- [Objective]: Make an exact transcription of the material, leaving out all images.

= = = = = = =

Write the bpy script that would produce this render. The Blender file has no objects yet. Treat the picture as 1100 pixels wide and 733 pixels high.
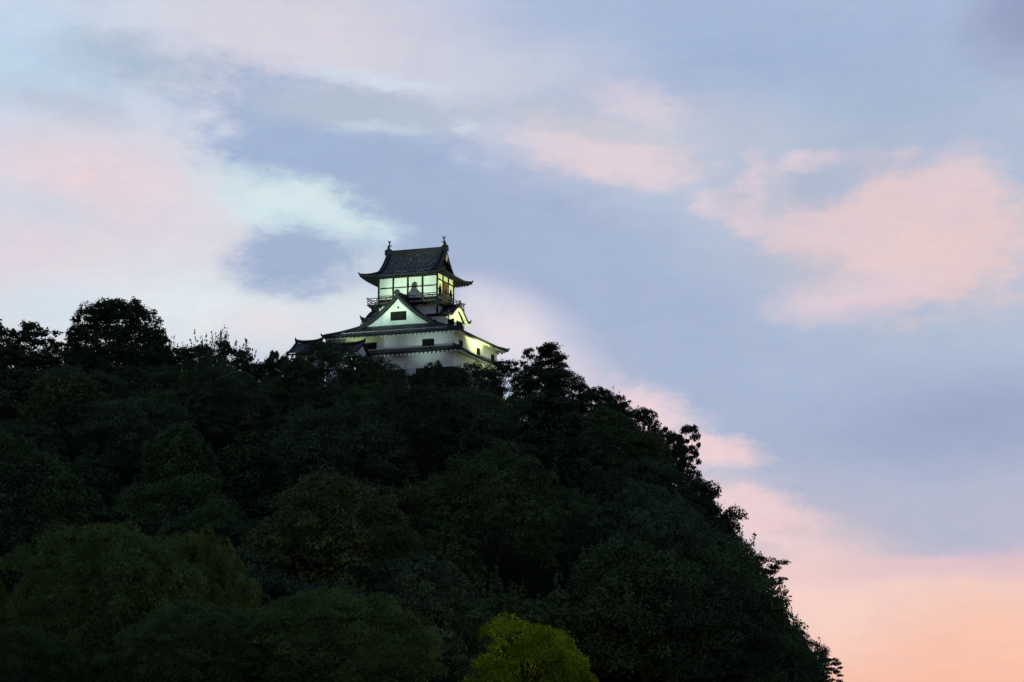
import bpy, math, random
import numpy as np
from mathutils import Vector, Matrix

C = bpy.context.scene.collection
R = math.radians
PI = math.pi
random.seed(5)

# ------------------------------------------------------------------ camera
CAM_Z, PITCH, FPX = 1.7, R(10.0), 2206.0          # FPX: focal length in photo pixels (photo 1100 wide)
scn = bpy.context.scene
cd = bpy.data.cameras.new('camera'); cd.sensor_width = 36; cd.lens = FPX / 1100 * 36
cd.clip_start = 0.5; cd.clip_end = 6000
cam = bpy.data.objects.new('camera', cd); C.objects.link(cam)
cam.location = (0, 0, CAM_Z); cam.rotation_euler = (PI / 2 + PITCH, 0, 0)
scn.camera = cam
vs = scn.view_settings
vs.view_transform = 'Standard'; vs.look = 'None'; vs.gamma = 1; vs.exposure = 0.0
try: vs.use_curve_mapping = False
except Exception: pass
scn.cycles.max_bounces = 5; scn.cycles.diffuse_bounces = 2; scn.cycles.glossy_bounces = 2
scn.cycles.transmission_bounces = 2; scn.cycles.sample_clamp_indirect = 4


def ray(px, py):
    """direction seen at photo pixel px, py"""
    u, v = (px - 550) / FPX, (366.5 - py) / FPX
    return (u, math.cos(PITCH) - v * math.sin(PITCH), math.sin(PITCH) + v * math.cos(PITCH))


def at(px, py, Y):
    d = ray(px, py)
    return (d[0] / d[1] * Y, Y, CAM_Z + d[2] / d[1] * Y)


def lin(c):
    return tuple(((v / 255) / 12.92 if v / 255 <= .04045 else ((v / 255 + .055) / 1.055) ** 2.4) for v in c) + (1,)


# ------------------------------------------------------------------ sky
SUN_EL, SUN_AZ = R(2.0), R(35.0)                    # the set sun: ahead and to the right
world = bpy.data.worlds.new('World'); scn.world = world; world.use_nodes = True
wn, wl = world.node_tree.nodes, world.node_tree.links
wn.clear()


def wnode(t, **kw):
    n = wn.new(t)
    for k, v in kw.items(): setattr(n, k, v)
    return n


def wmath(op, a, b=None, clamp=False):
    n = wnode('ShaderNodeMath', operation=op, use_clamp=clamp)
    for i, x in enumerate((a, b)):
        if x is None: continue
        if isinstance(x, (int, float)): n.inputs[i].default_value = x
        else: wl.new(x, n.inputs[i])
    return n.outputs[0]


def wmix(fac, a, b, mode='MIX'):
    n = wnode('ShaderNodeMix', data_type='RGBA', blend_type=mode)
    for i, x in ((0, fac), (6, a), (7, b)):
        if isinstance(x, (int, float)): n.inputs[i].default_value = x
        elif isinstance(x, tuple): n.inputs[i].default_value = x
        else: wl.new(x, n.inputs[i])
    return n.outputs[2]


def wrange(x, a, b, c=0.0, d=1.0, smooth=True):
    n = wnode('ShaderNodeMapRange', interpolation_type='SMOOTHSTEP' if smooth else 'LINEAR')
    wl.new(x, n.inputs[0])
    for i, v in ((1, a), (2, b), (3, c), (4, d)): n.inputs[i].default_value = v
    return n.outputs[0]


tc = wnode('ShaderNodeTexCoord')
sep = wnode('ShaderNodeSeparateXYZ'); wl.new(tc.outputs['Generated'], sep.inputs[0])
KA = FPX / 100                                      # azimuth / elevation in units of 2.6 degrees
U = wmath('MULTIPLY', wmath('ARCTAN2', sep.outputs[0], sep.outputs[1]), KA)
V = wmath('MULTIPLY', wmath('ARCSINE', wmath('MINIMUM', wmath('MAXIMUM', sep.outputs[2], -1), 1)), KA)
comb = wnode('ShaderNodeCombineXYZ'); wl.new(U, comb.inputs[0]); wl.new(V, comb.inputs[1])
P0 = comb.outputs[0]


def noise(vec, scale, detail, stretch, rough=.55, off=0.0):
    mp = wnode('ShaderNodeMapping'); wl.new(vec, mp.inputs[0])
    mp.inputs['Location'].default_value = (off, off * 1.7, off * .3)
    mp.inputs['Rotation'].default_value = (0, 0, R(12))
    mp.inputs['Scale'].default_value = (1, stretch, 1)
    n = wnode('ShaderNodeTexNoise'); wl.new(mp.outputs[0], n.inputs['Vector'])
    n.inputs['Scale'].default_value = scale; n.inputs['Detail'].default_value = detail
    n.inputs['Roughness'].default_value = rough
    return n


def warp(vec, nz, ax, ay):
    s = wnode('ShaderNodeVectorMath', operation='SUBTRACT'); wl.new(nz.outputs['Color'], s.inputs[0])
    s.inputs[1].default_value = (.5, .5, .5)
    m = wnode('ShaderNodeVectorMath', operation='MULTIPLY'); wl.new(s.outputs[0], m.inputs[0])
    m.inputs[1].default_value = (ax, ay, 0)
    a = wnode('ShaderNodeVectorMath', operation='ADD'); wl.new(vec, a.inputs[0]); wl.new(m.outputs[0], a.inputs[1])
    return a.outputs[0]


P1 = warp(P0, noise(P0, .55, 3, 1.8), .75, .4)
P1 = warp(P1, noise(P0, 1.9, 6, 2.0, .66, 7.0), .62, .3)
P1 = warp(P1, noise(P1, 5.5, 4, 2.4, .6, 17.0), .26, .1)
P_soft = warp(P0, noise(P0, .5, 3, 1.5, .5, 3.0), 1.0, .5)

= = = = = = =

- [Exercise output]:
Write the bpy script that would produce this render. The Blender file has no objects yet. Treat the picture as 1100 pixels wide and 733 pixels high.
import bpy, math, random
import numpy as np
from mathutils import Vector, Matrix

C = bpy.context.scene.collection
R = math.radians
PI = math.pi
random.seed(5)

# ------------------------------------------------------------------ camera
CAM_Z, PITCH, FPX = 1.7, R(10.0), 2206.0          # FPX: focal length in photo pixels (photo 1100 wide)
scn = bpy.context.scene
cd = bpy.data.cameras.new('camera'); cd.sensor_width = 36; cd.lens = FPX / 1100 * 36
cd.clip_start = 0.5; cd.clip_end = 6000
cam = bpy.data.objects.new('camera', cd); C.objects.link(cam)
cam.location = (0, 0, CAM_Z); cam.rotation_euler = (PI / 2 + PITCH, 0, 0)
scn.camera = cam
vs = scn.view_settings
vs.view_transform = 'Standard'; vs.look = 'None'; vs.gamma = 1; vs.exposure = 0.0
try: vs.use_curve_mapping = False
except Exception: pass
scn.cycles.max_bounces = 5; scn.cycles.diffuse_bounces = 2; scn.cycles.glossy_bounces = 2
scn.cycles.transmission_bounces = 2; scn.cycles.sample_clamp_indirect = 4


def ray(px, py):
    """direction seen at photo pixel px, py"""
    u, v = (px - 550) / FPX, (366.5 - py) / FPX
    return (u, math.cos(PITCH) - v * math.sin(PITCH), math.sin(PITCH) + v * math.cos(PITCH))


def at(px, py, Y):
    d = ray(px, py)
    return (d[0] / d[1] * Y, Y, CAM_Z + d[2] / d[1] * Y)


def lin(c):
    return tuple(((v / 255) / 12.92 if v / 255 <= .04045 else ((v / 255 + .055) / 1.055) ** 2.4) for v in c) + (1,)


# ------------------------------------------------------------------ sky
SUN_EL, SUN_AZ = R(2.0), R(35.0)                    # the set sun: ahead and to the right
world = bpy.data.worlds.new('World'); scn.world = world; world.use_nodes = True
wn, wl = world.node_tree.nodes, world.node_tree.links
wn.clear()


def wnode(t, **kw):
    n = wn.new(t)
    for k, v in kw.items(): setattr(n, k, v)
    return n


def wmath(op, a, b=None, clamp=False):
    n = wnode('ShaderNodeMath', operation=op, use_clamp=clamp)
    for i, x in enumerate((a, b)):
        if x is None: continue
        if isinstance(x, (int, float)): n.inputs[i].default_value = x
        else: wl.new(x, n.inputs[i])
    return n.outputs[0]


def wmix(fac, a, b, mode='MIX'):
    n = wnode('ShaderNodeMix', data_type='RGBA', blend_type=mode)
    for i, x in ((0, fac), (6, a), (7, b)):
        if isinstance(x, (int, float)): n.inputs[i].default_value = x
        elif isinstance(x, tuple): n.inputs[i].default_value = x
        else: wl.new(x, n.inputs[i])
    return n.outputs[2]


def wrange(x, a, b, c=0.0, d=1.0, smooth=True):
    n = wnode('ShaderNodeMapRange', interpolation_type='SMOOTHSTEP' if smooth else 'LINEAR')
    wl.new(x, n.inputs[0])
    for i, v in ((1, a), (2, b), (3, c), (4, d)): n.inputs[i].default_value = v
    return n.outputs[0]


tc = wnode('ShaderNodeTexCoord')
sep = wnode('ShaderNodeSeparateXYZ'); wl.new(tc.outputs['Generated'], sep.inputs[0])
KA = FPX / 100                                      # azimuth / elevation in units of 2.6 degrees
U = wmath('MULTIPLY', wmath('ARCTAN2', sep.outputs[0], sep.outputs[1]), KA)
V = wmath('MULTIPLY', wmath('ARCSINE', wmath('MINIMUM', wmath('MAXIMUM', sep.outputs[2], -1), 1)), KA)
comb = wnode('ShaderNodeCombineXYZ'); wl.new(U, comb.inputs[0]); wl.new(V, comb.inputs[1])
P0 = comb.outputs[0]


def noise(vec, scale, detail, stretch, rough=.55, off=0.0):
    mp = wnode('ShaderNodeMapping'); wl.new(vec, mp.inputs[0])
    mp.inputs['Location'].default_value = (off, off * 1.7, off * .3)
    mp.inputs['Rotation'].default_value = (0, 0, R(12))
    mp.inputs['Scale'].default_value = (1, stretch, 1)
    n = wnode('ShaderNodeTexNoise'); wl.new(mp.outputs[0], n.inputs['Vector'])
    n.inputs['Scale'].default_value = scale; n.inputs['Detail'].default_value = detail
    n.inputs['Roughness'].default_value = rough
    return n


def warp(vec, nz, ax, ay):
    s = wnode('ShaderNodeVectorMath', operation='SUBTRACT'); wl.new(nz.outputs['Color'], s.inputs[0])
    s.inputs[1].default_value = (.5, .5, .5)
    m = wnode('ShaderNodeVectorMath', operation='MULTIPLY'); wl.new(s.outputs[0], m.inputs[0])
    m.inputs[1].default_value = (ax, ay, 0)
    a = wnode('ShaderNodeVectorMath', operation='ADD'); wl.new(vec, a.inputs[0]); wl.new(m.outputs[0], a.inputs[1])
    return a.outputs[0]


P1 = warp(P0, noise(P0, .55, 3, 1.8), .75, .4)
P1 = warp(P1, noise(P0, 1.9, 6, 2.0, .66, 7.0), .62, .3)
P1 = warp(P1, noise(P1, 5.5, 4, 2.4, .6, 17.0), .26, .1)
P_soft = warp(P0, noise(P0, .5, 3, 1.5, .5, 3.0), 1.0, .5)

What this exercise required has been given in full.